| REQUIRED TASK |
Extract each line containing the string "parts".

○ ○ ○

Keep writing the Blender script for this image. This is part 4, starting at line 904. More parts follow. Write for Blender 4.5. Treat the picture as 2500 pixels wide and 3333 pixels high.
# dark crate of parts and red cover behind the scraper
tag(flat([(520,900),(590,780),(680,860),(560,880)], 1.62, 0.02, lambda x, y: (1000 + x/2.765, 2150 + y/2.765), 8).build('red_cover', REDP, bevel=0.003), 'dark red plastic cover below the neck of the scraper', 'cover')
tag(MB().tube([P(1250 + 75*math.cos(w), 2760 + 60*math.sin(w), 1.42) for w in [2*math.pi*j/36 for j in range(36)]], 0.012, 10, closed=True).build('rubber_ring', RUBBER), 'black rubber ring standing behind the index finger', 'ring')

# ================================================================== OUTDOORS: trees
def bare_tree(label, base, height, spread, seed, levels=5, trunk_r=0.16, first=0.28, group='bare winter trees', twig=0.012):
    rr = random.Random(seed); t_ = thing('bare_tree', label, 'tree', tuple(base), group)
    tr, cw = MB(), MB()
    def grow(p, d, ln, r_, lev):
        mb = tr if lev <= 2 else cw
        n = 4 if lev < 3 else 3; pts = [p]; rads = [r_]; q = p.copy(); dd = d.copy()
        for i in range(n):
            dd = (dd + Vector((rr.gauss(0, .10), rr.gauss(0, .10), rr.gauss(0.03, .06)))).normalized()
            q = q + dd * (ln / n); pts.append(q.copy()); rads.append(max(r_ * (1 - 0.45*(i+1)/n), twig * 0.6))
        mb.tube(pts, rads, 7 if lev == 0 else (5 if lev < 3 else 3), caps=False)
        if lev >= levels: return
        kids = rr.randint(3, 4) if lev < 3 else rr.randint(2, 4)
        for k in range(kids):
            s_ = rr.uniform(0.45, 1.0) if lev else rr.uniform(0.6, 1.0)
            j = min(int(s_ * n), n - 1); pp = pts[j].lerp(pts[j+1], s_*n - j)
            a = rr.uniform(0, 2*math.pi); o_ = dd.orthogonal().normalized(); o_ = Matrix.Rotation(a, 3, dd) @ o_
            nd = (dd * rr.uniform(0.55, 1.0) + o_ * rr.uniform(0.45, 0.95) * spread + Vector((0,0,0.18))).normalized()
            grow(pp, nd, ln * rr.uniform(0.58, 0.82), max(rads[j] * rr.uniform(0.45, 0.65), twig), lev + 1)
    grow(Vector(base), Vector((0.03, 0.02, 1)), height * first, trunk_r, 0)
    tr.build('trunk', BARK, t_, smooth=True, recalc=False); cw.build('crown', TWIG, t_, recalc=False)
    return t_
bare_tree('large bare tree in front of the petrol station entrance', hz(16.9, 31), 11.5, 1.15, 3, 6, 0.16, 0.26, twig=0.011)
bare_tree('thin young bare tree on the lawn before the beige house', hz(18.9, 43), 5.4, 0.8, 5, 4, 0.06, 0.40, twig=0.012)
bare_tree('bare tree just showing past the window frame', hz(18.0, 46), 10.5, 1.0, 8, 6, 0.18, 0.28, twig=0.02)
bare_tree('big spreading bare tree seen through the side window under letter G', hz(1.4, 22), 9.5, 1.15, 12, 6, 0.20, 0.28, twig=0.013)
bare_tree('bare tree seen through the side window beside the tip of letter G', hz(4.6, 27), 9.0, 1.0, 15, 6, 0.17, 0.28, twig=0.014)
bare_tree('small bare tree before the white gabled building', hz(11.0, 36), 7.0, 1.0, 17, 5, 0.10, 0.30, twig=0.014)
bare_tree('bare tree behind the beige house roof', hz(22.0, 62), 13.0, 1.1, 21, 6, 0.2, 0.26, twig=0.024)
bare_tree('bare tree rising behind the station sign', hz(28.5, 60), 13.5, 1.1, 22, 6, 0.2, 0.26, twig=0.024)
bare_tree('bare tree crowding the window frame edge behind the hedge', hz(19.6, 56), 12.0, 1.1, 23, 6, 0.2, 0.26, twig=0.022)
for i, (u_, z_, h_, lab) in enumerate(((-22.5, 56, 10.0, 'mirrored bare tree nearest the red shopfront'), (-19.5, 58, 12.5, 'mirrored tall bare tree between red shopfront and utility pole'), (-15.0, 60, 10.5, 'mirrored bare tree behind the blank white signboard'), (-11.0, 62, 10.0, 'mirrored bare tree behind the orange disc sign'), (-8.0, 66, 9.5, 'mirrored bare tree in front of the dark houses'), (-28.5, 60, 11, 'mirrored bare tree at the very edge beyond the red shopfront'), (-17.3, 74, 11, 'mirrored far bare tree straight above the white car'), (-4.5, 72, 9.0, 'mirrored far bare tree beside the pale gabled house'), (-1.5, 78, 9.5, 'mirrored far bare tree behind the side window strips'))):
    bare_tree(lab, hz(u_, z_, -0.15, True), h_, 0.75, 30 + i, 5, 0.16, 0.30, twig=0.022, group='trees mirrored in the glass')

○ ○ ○

| ANSWER TO THE EXERCISE |
Keep writing the Blender script for this image. This is part 4, starting at line 904. More parts follow. Write for Blender 4.5. Treat the picture as 2500 pixels wide and 3333 pixels high.
# dark crate of parts and red cover behind the scraper